Extracted records:
+ + + + +

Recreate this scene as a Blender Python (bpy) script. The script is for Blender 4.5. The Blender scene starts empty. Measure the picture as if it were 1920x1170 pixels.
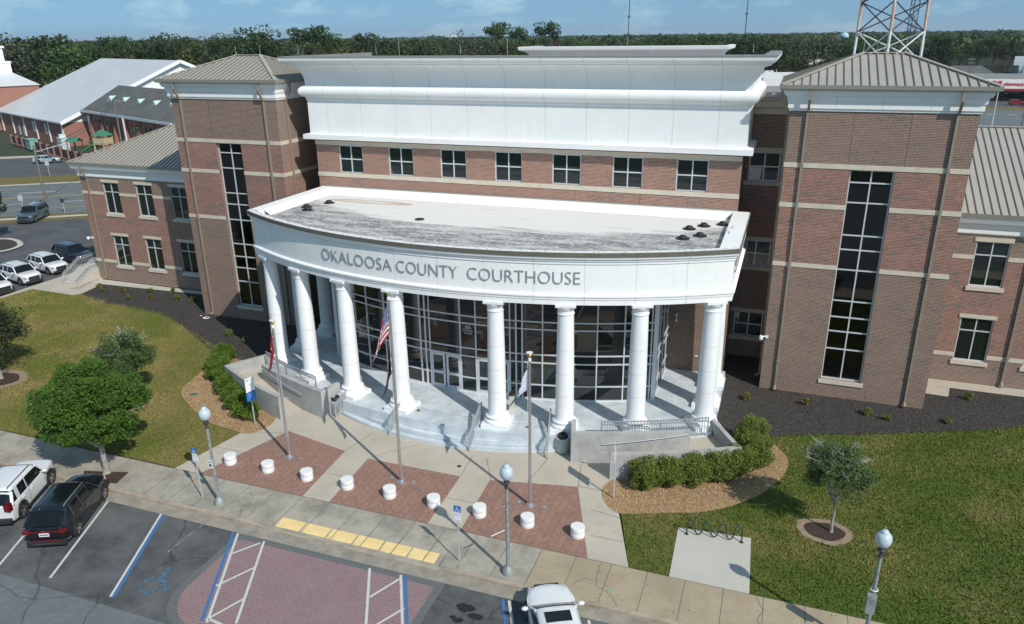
import bpy, bmesh, math, random
from math import sin, cos, pi, radians, sqrt, atan2
from mathutils import Vector, Matrix
import numpy as np
random.seed(7); rng = np.random.default_rng(7)
SC = bpy.context.scene; COL = SC.collection
# ---------------- camera, light, sky ----------------
cam = bpy.data.cameras.new('camera'); camo = bpy.data.objects.new('camera', cam); COL.objects.link(camo)
YAW, PITCH, ROLL = 0.35006, 0.35151, -0.01177
fw = Vector((-sin(YAW)*cos(PITCH), cos(YAW)*cos(PITCH), -sin(PITCH))); rt = Vector((cos(YAW), sin(YAW), 0)); up = rt.cross(fw)
r2 = rt*cos(ROLL)+up*sin(ROLL); u2 = -rt*sin(ROLL)+up*cos(ROLL)
mw = Matrix((r2, u2, -fw)).transposed().to_4x4(); mw.translation = Vector((11.3759, -46.4595, 21.0)); camo.matrix_world = mw
cam.sensor_width = 36; cam.lens = 36*1410.06/1920; cam.clip_start = 0.5; cam.clip_end = 12000
SC.camera = camo
SUN_AZ = Vector((0.83, -0.558, 0)).normalized(); SUN_EL = radians(41.5)
sund = bpy.data.lights.new('sun', 'SUN'); suno = bpy.data.objects.new('sun', sund); COL.objects.link(suno)
sund.energy = 3.9; sund.angle = radians(0.5); sund.color = (1, .95, .87)
sv = Vector((SUN_AZ.x*cos(SUN_EL), SUN_AZ.y*cos(SUN_EL), sin(SUN_EL))); suno.rotation_euler = sv.to_track_quat('Z', 'Y').to_euler()
SC.view_settings.view_transform = 'Standard'; SC.view_settings.look = 'None'; SC.view_settings.exposure = 0.0; SC.view_settings.gamma = 1
W = bpy.data.worlds.new('World'); SC.world = W; W.use_nodes = True
nt = W.node_tree; nt.nodes.clear(); N = nt.nodes.new; L = nt.links.new
out = N('ShaderNodeOutputWorld'); bg = N('ShaderNodeBackground'); sky = N('ShaderNodeTexSky'); sky.sky_type = 'NISHITA'; sky.sun_disc = False
sky.sun_elevation = SUN_EL; sky.sun_rotation = atan2(SUN_AZ.x, SUN_AZ.y); sky.air_density = 1.0; sky.dust_density = 0.15; sky.ozone_density = 2.2; sky.altitude = 100
bg.inputs['Strength'].default_value = 0.145
tc = N('ShaderNodeTexCoord'); av = N('ShaderNodeVectorMath'); av.operation = 'MULTIPLY_ADD'; L(tc.outputs['Generated'], av.inputs[0]); av.inputs[1].default_value = (1,1,.8); av.inputs[2].default_value = (0,0,.30); nv = N('ShaderNodeVectorMath'); nv.operation = 'NORMALIZE'; L(av.outputs[0], nv.inputs[0]); L(nv.outputs[0], sky.inputs['Vector']); mp = N('ShaderNodeMapping'); mp.inputs['Scale'].default_value = (1, 1, 3.4); L(tc.outputs['Generated'], mp.inputs['Vector'])
n1 = N('ShaderNodeTexNoise'); n1.inputs['Scale'].default_value = 8; n1.inputs['Detail'].default_value = 9; n1.inputs['Roughness'].default_value = .62; L(mp.outputs[0], n1.inputs['Vector'])
rp = N('ShaderNodeValToRGB'); rp.color_ramp.elements[0].position = .5; rp.color_ramp.elements[1].position = .78; rp.color_ramp.elements[1].color = (.42, .42, .42, 1); L(n1.outputs[0], rp.inputs[0])
mx = N('ShaderNodeMixRGB'); L(rp.outputs[0], mx.inputs[0]); L(sky.outputs[0], mx.inputs[1]); mx.inputs[2].default_value = (7.5, 8.3, 9.0, 1)
tn = N('ShaderNodeMixRGB'); tn.blend_type = 'MULTIPLY'; tn.inputs[0].default_value = 1; L(mx.outputs[0], tn.inputs[1]); tn.inputs[2].default_value = (.98,1.14,.98,1); L(tn.outputs[0], bg.inputs['Color']); L(bg.outputs[0], out.inputs[0])

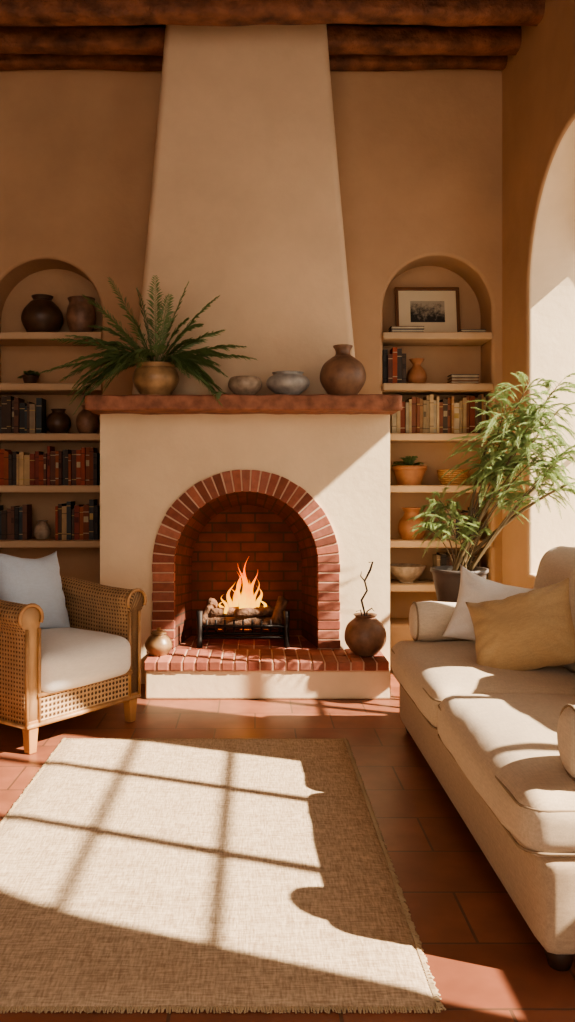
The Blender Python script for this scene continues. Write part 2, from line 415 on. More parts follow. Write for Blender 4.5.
# ------------------------------------------------------------ fireplace
YF = 5.5; CX, CZ, RI, RO, HZ = -.058, .782, .466, .606, .228
FX0, FX1 = -1.003, .874
V, F = [], []
plate(V, F, (FX0, FX1, 0, 1.75), [(CX, CZ, RI+.01, HZ-.02)], lambda u, v, w: (u, YF+w, v), b=.0, depth=.12, close=False)
for a, b_ in [((FX0, YF), (FX0, YB)), ((FX1, YF), (FX1, YB))]:
    k = len(V); V += [(a[0], a[1], 0), (b_[0], b_[1], 0), (b_[0], b_[1], 1.75), (a[0], a[1], 1.75)]; F.append((k, k+1, k+2, k+3))
k = len(V); V += [(FX0, YF, 1.75), (FX1, YF, 1.75), (FX1, YB, 1.75), (FX0, YB, 1.75)]; F.append((k, k+1, k+2, k+3))
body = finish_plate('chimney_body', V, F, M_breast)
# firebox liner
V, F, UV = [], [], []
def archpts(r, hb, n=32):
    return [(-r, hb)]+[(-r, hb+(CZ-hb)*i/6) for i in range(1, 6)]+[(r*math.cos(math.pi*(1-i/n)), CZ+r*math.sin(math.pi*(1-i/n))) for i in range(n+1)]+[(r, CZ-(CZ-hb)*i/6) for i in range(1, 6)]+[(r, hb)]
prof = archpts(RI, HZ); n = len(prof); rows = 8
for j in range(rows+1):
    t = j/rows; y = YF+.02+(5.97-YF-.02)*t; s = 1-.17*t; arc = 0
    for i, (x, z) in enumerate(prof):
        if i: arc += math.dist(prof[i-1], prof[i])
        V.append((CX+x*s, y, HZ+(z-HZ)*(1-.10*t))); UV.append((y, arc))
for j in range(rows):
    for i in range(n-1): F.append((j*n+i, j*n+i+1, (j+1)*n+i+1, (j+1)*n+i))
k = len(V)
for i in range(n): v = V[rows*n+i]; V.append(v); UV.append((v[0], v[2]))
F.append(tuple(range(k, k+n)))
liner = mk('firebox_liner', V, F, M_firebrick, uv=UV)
# brick arch ring
def brickcol():
    b = R.choice([(.40, .14, .09), (.33, .105, .07), (.46, .18, .12), (.28, .09, .055), (.42, .16, .11)])
    f = R.uniform(.8, 1.15); return mul(b, f)
V, F, C = [], [], []
def addbrick(p8):
    k = len(V); V.extend(p8); c = brickcol(); C.extend([c]*8); F.extend(tuple(k+i for i in f) for f in BF)
nb = 29; gap = .0048; y0, y1 = YF-.018, YF+.16
for i in range(nb):
    a0 = math.pi*i/nb+gap/RO*1.1; a1 = math.pi*(i+1)/nb-gap/RO*1.1
    jr = R.uniform(-.004, .004); jy = R.uniform(-.003, .003)
    def P(r, a, y): return (CX+(r)*math.cos(a), y, CZ+(r)*math.sin(a))
    addbrick([P(RI-.004, a0, y0+jy), P(RO+jr, a0, y0+jy), P(RO+jr, a0, y1), P(RI-.004, a0, y1), P(RI-.004, a1, y0+jy), P(RO+jr, a1, y0+jy), P(RO+jr, a1, y1), P(RI-.004, a1, y1)])
nj = 9; hb = (CZ-HZ)/nj
for sgn in (-1, 1):
    for i in range(nj):
        z0 = HZ+i*hb+.004; z1 = HZ+(i+1)*hb-.004; jr = R.uniform(-.004, .004)
        xa, xb = CX+sgn*(RI-.004), CX+sgn*(RO+jr)
        addbrick(boxv(min(xa, xb), max(xa, xb), y0+R.uniform(-.003, .003), y1, z0, z1))
ring = fixn(mk('brick_arch', V, F, M_brick, cols=C)); bevel(ring, .004, 2)
V, F = [], []
mo, mi = archpts(RO-.002, HZ), archpts(RI+.002, HZ)
for (r, pts) in ((0, mo), (1, mi)):
    for y in (YF-.0135, YF+.155):
        V += [(CX+x, y, z) for x, z in pts]
m_ = len(mo)
for i in range(m_-1):
    F += [(i, i+1, 2*m_+i+1, 2*m_+i), (i, i+1, m_+i+1, m_+i), (2*m_+i, 2*m_+i+1, 3*m_+i+1, 3*m_+i)]
mort = fixn(mk('arch_mortar', V, F, M_mortar))
# hearth
HX0, HX1, HY = -.67, .808, 5.09
hbase = box('hearth_base', HX0+.01, HX1+.008, HY+.015, YF, 0, .172, M_breast, .012)
hm = box('hearth_mortar', HX0+.006, HX1-.006, HY+.006, 5.97, .172, .222, M_mortar)
V, F, C = [], [], []
nx = 19; wx = (HX1-HX0)/nx
for i in range(nx):
    x0 = HX0+i*wx+.004; x1 = HX0+(i+1)*wx-.004
    dz = R.uniform(-.003, .003)
    addbrick(boxv(x0, x1, HY+R.uniform(-.004, .004), HY+.2, .175, HZ+dz))
    addbrick(boxv(x0, x1, HY+.208, HY+.405, .175, HZ+R.uniform(-.003, .002)))
nx = 9; wx = 2*RI/nx
for j in range(3):
    for i in range(nx):
        x0 = CX-RI+i*wx+.003+(.0); y = HY+.413+j*.155
        addbrick(boxv(x0, x0+wx-.006, y, min(y+.147, 5.965), .175, HZ-R.uniform(0, .004)))
hb_ = fixn(mk('hearth_bricks', V, F, M_brick, cols=C)); bevel(hb_, .006, 2)
# mantel
def rough_box(name, x0, x1, y0, y1, z0, z1, mat, amp, r=.02):
    o = rbox(name, x0, x1, y0, y1, z0, z1, r, mat, n=40)
    for v in o.data.vertices:
        p = v.co; v.co = p+Vector((noise.noise(p*9), noise.noise(p*9+Vector((5, 0, 0))), noise.noise(Vector((p.x*11, p.y*7, p.z*20)))))*amp
    return o
mant = rough_box('mantel_shelf', -1.045, .905, 5.2, 5.78, 1.745, 1.842, M_mantel, .007, .016)
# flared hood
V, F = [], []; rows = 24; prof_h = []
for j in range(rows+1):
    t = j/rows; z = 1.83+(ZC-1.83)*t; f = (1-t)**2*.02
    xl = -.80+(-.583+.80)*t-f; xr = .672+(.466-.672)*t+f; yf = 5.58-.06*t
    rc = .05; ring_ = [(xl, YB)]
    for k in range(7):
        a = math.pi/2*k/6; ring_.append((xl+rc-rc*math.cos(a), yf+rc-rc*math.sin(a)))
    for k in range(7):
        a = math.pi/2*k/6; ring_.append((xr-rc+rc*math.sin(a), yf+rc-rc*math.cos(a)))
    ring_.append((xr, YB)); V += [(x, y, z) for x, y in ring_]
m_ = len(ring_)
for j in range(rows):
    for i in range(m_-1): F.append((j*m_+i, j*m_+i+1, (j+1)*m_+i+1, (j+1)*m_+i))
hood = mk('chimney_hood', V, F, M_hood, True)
group('fireplace', [body, liner, ring, mort, hbase, hm, hb_, mant, hood], (CX, YF, 0))

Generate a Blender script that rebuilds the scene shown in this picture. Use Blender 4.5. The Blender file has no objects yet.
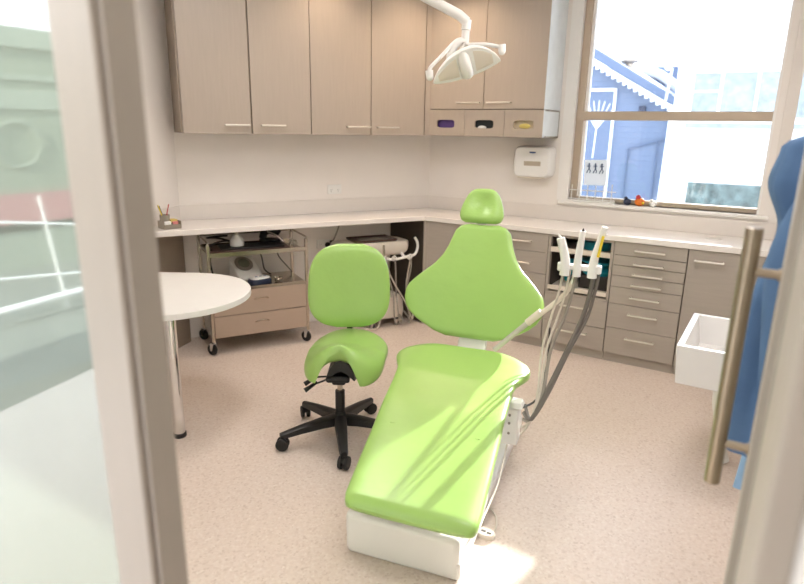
import bpy, bmesh, math, random
from mathutils import Vector, Matrix
random.seed(4)
PI = math.pi
C = bpy.context.scene.collection
V = Vector
# ------------------------------------------------------------------ frames
# the clinic is not rectangular: two rear walls meet at about 121 degrees
O = V((0.222, 5.363, 0))
W = (Matrix.Identity(4), 0.0)
R1 = (Matrix.Translation(O) @ Matrix.Rotation(math.radians(27.6), 4, 'Z'), math.radians(27.6))
R2 = (Matrix.Translation(O) @ Matrix.Rotation(math.radians(-31.7), 4, 'Z'), math.radians(-31.7))
CH = (Matrix.Translation((.018, 1.92, 0)) @ Matrix.Rotation(math.radians(-20.6), 4, 'Z'), math.radians(-20.6))
def P1(s, v, z=0): return R1[0] @ V((s, v, z))
def P2(s, v, z=0): return R2[0] @ V((s, v, z))

# ------------------------------------------------------------------ materials
def srgb(c):
    return tuple(((x/255)/12.92 if x/255 <= .04045 else ((x/255+.055)/1.055)**2.4) for x in c) + (1,)
MATS = {}
def mat(name, rgb, rough=.5, metal=0, var=.04, scale=12, bump=0, coat=0, trans=0, alpha=1, emit=0, spec=.5, stretch=None):
    if name in MATS: return MATS[name]
    m = bpy.data.materials.new(name); m.use_nodes = True
    nt = m.node_tree; N = nt.nodes; b = N['Principled BSDF']
    col = srgb(rgb)
    tc = N.new('ShaderNodeTexCoord'); mp = N.new('ShaderNodeMapping'); nz = N.new('ShaderNodeTexNoise')
    nz.inputs['Scale'].default_value = scale; nz.inputs['Detail'].default_value = 3
    if stretch: mp.inputs['Scale'].default_value = stretch
    nt.links.new(tc.outputs['Object'], mp.inputs['Vector']); nt.links.new(mp.outputs['Vector'], nz.inputs['Vector'])
    cr = N.new('ShaderNodeValToRGB')
    cr.color_ramp.elements[0].position = .3; cr.color_ramp.elements[1].position = .7
    cr.color_ramp.elements[0].color = tuple(x*(1-var) for x in col[:3])+(1,)
    cr.color_ramp.elements[1].color = tuple(min(1, x*(1+var)) for x in col[:3])+(1,)
    nt.links.new(nz.outputs['Fac'], cr.inputs['Fac']); nt.links.new(cr.outputs['Color'], b.inputs['Base Color'])
    b.inputs['Roughness'].default_value = rough; b.inputs['Metallic'].default_value = metal
    b.inputs['Coat Weight'].default_value = coat; b.inputs['Coat Roughness'].default_value = .3
    b.inputs['Transmission Weight'].default_value = trans
    b.inputs['Specular IOR Level'].default_value = spec
    b.inputs['Alpha'].default_value = alpha
    if emit:
        b.inputs['Emission Color'].default_value = col; b.inputs['Emission Strength'].default_value = emit
    if bump:
        bp = N.new('ShaderNodeBump'); bp.inputs['Strength'].default_value = bump; bp.inputs['Distance'].default_value = .01
        nt.links.new(nz.outputs['Fac'], bp.inputs['Height']); nt.links.new(bp.outputs['Normal'], b.inputs['Normal'])
    MATS[name] = m
    return m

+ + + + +

Given exercise: Extract and output the part that opens with the line containing "V.append((CX+x*s, y, HZ+(z-HZ)*(1-.10*t)));" and closes with the line containing "F.append(tuple(range(k, k+n)))", unchanged, ends included.

Answer to the problem:
        V.append((CX+x*s, y, HZ+(z-HZ)*(1-.10*t))); UV.append((y, arc))
for j in range(rows):
    for i in range(n-1): F.append((j*n+i, j*n+i+1, (j+1)*n+i+1, (j+1)*n+i))
k = len(V)
for i in range(n): v = V[rows*n+i]; V.append(v); UV.append((v[0], v[2]))
F.append(tuple(range(k, k+n)))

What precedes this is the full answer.